**Listed entries:**

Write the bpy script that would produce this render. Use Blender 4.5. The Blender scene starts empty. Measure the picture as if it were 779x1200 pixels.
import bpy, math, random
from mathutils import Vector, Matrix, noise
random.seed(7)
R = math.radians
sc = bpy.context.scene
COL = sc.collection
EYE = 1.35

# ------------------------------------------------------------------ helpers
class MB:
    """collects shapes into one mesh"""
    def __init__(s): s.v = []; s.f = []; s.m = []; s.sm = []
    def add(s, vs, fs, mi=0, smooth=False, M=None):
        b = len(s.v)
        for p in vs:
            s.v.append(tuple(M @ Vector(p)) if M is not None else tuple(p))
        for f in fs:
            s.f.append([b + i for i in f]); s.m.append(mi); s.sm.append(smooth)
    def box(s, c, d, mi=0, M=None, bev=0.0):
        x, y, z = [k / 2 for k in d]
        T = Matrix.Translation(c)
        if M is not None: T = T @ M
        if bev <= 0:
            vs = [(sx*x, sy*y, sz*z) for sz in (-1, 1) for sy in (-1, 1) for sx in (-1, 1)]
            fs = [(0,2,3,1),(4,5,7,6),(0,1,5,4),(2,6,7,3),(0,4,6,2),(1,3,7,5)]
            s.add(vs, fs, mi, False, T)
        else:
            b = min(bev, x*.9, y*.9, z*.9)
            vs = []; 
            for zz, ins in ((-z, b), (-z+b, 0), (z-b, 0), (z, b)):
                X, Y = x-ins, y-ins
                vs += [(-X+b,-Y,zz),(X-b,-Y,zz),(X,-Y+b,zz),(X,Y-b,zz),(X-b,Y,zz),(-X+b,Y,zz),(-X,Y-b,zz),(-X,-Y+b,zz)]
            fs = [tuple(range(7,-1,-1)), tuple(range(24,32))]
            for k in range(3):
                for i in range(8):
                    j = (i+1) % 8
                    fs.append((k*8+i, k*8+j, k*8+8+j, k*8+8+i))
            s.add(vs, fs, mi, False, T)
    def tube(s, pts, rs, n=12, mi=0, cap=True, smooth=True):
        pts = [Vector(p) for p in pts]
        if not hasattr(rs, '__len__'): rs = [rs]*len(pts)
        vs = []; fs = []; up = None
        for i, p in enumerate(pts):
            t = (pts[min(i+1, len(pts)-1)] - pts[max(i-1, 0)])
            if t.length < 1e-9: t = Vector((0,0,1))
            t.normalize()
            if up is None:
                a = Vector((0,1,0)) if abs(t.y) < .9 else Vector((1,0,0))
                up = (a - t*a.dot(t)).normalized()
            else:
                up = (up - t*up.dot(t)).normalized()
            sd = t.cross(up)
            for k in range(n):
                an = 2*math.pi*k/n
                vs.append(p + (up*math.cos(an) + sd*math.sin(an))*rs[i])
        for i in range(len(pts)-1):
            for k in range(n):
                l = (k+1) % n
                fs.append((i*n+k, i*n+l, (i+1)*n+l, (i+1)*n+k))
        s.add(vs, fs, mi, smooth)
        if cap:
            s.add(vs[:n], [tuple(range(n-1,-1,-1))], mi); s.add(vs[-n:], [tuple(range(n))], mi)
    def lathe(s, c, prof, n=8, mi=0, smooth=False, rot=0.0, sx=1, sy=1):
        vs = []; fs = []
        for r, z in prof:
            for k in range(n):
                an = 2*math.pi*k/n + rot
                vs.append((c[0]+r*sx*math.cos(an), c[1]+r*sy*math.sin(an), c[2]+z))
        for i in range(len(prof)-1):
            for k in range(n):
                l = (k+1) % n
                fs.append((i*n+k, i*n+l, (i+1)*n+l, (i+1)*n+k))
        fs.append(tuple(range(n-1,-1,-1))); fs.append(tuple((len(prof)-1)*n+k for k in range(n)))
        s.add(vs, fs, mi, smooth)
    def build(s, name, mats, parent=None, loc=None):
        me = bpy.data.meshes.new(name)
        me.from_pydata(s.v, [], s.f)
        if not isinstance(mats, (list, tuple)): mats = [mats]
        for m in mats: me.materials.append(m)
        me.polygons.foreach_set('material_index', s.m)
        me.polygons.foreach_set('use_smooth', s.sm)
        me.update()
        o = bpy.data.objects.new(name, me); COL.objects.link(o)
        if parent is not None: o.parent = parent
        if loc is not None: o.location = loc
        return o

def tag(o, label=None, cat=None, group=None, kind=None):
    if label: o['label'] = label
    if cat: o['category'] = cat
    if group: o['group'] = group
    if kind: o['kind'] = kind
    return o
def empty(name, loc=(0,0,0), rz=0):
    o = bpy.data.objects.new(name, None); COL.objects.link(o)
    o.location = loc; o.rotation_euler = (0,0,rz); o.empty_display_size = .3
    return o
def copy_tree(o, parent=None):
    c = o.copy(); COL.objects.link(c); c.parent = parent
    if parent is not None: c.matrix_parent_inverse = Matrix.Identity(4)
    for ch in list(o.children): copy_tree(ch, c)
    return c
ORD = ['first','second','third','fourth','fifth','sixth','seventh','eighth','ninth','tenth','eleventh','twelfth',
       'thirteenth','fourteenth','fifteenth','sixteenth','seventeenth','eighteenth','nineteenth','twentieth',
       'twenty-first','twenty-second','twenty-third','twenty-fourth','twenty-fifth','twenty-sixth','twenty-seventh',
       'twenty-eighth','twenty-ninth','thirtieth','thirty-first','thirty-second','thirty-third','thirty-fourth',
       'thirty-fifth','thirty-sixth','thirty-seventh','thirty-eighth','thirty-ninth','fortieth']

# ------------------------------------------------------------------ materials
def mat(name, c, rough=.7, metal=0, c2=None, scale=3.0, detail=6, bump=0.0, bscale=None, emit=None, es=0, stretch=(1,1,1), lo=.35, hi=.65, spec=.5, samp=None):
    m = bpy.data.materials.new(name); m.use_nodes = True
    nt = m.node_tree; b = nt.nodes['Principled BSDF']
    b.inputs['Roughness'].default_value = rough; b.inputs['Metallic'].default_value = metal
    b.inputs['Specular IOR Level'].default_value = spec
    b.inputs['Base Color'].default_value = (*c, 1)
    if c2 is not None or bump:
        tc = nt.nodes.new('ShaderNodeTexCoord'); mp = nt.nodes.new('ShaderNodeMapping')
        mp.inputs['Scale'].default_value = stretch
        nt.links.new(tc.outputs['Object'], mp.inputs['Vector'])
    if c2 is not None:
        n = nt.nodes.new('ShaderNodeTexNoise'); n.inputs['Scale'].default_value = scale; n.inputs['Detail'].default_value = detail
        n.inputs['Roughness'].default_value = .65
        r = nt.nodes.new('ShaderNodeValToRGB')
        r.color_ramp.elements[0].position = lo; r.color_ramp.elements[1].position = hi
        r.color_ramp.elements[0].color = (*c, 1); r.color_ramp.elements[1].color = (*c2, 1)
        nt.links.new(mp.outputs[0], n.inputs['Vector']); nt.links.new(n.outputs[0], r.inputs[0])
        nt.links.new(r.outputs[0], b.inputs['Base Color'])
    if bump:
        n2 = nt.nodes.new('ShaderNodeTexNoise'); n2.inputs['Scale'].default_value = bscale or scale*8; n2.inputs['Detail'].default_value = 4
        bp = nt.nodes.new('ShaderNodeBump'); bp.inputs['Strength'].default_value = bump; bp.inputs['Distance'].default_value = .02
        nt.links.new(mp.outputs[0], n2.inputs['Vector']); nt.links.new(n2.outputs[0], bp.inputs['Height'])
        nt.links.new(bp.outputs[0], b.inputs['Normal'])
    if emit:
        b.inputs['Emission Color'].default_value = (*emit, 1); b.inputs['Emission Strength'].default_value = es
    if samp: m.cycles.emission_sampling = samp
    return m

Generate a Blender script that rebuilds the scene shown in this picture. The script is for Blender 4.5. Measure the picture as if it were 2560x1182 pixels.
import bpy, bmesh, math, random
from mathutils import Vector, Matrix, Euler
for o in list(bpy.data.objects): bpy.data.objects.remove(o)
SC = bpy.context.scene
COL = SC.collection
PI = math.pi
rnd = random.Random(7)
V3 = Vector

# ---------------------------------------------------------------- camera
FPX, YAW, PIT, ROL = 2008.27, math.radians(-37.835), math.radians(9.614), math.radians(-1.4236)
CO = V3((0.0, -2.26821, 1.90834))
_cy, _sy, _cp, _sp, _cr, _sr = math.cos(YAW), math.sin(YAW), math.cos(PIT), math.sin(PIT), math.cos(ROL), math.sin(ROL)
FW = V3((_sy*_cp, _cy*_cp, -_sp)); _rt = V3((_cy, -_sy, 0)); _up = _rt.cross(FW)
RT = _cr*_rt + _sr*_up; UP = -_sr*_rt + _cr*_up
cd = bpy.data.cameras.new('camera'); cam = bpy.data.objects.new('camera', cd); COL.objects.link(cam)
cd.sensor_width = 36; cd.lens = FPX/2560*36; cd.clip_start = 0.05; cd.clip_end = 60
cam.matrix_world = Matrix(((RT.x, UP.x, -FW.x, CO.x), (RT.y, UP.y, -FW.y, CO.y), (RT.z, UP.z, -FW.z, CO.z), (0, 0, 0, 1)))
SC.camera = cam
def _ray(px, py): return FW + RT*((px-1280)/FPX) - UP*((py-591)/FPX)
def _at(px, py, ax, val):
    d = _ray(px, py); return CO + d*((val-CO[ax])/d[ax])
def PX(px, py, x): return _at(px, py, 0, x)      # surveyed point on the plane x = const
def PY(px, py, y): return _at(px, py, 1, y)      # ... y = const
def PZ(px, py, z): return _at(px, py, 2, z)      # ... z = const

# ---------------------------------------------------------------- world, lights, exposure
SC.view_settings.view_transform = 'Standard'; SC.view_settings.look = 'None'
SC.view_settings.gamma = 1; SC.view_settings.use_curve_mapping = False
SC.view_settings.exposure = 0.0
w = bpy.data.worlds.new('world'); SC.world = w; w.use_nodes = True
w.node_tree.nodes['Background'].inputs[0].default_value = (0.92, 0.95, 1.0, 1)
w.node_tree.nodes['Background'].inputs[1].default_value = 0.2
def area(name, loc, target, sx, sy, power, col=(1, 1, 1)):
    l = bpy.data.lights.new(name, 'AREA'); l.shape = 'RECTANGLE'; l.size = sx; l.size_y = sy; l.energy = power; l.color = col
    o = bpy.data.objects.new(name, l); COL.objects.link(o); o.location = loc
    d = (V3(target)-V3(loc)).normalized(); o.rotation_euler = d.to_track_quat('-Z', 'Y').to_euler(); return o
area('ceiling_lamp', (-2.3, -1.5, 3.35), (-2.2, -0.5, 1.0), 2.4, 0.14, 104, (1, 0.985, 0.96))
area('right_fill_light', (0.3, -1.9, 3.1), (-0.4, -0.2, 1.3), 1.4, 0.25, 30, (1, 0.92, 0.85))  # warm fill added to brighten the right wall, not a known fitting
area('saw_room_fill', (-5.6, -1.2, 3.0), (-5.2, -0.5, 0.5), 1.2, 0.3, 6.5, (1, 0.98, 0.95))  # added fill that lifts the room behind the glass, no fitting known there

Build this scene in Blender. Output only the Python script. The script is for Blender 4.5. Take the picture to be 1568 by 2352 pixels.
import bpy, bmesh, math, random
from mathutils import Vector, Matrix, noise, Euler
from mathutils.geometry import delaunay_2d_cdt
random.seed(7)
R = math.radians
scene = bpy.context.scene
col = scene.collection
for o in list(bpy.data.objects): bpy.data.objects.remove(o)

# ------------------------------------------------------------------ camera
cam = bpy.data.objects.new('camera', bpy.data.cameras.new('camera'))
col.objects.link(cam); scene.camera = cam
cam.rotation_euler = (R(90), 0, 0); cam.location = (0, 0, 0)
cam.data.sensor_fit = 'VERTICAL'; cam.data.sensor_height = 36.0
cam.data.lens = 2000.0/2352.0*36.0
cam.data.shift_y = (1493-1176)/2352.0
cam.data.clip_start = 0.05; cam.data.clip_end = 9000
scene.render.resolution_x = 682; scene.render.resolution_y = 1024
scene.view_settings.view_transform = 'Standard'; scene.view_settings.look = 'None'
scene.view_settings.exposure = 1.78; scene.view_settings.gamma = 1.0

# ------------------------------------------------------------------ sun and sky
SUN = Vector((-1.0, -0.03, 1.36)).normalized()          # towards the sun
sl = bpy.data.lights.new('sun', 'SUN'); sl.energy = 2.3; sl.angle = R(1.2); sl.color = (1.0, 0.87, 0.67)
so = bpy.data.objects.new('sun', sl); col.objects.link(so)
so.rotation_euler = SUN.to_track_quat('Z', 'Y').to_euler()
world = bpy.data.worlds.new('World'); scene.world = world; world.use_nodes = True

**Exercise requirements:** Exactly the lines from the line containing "Generate a Blender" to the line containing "V3 = Vector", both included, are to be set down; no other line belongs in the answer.

**Task result:**
Generate a Blender script that rebuilds the scene shown in this picture. The script is for Blender 4.5. Measure the picture as if it were 2560x1182 pixels.
import bpy, bmesh, math, random
from mathutils import Vector, Matrix, Euler
for o in list(bpy.data.objects): bpy.data.objects.remove(o)
SC = bpy.context.scene
COL = SC.collection
PI = math.pi
rnd = random.Random(7)
V3 = Vector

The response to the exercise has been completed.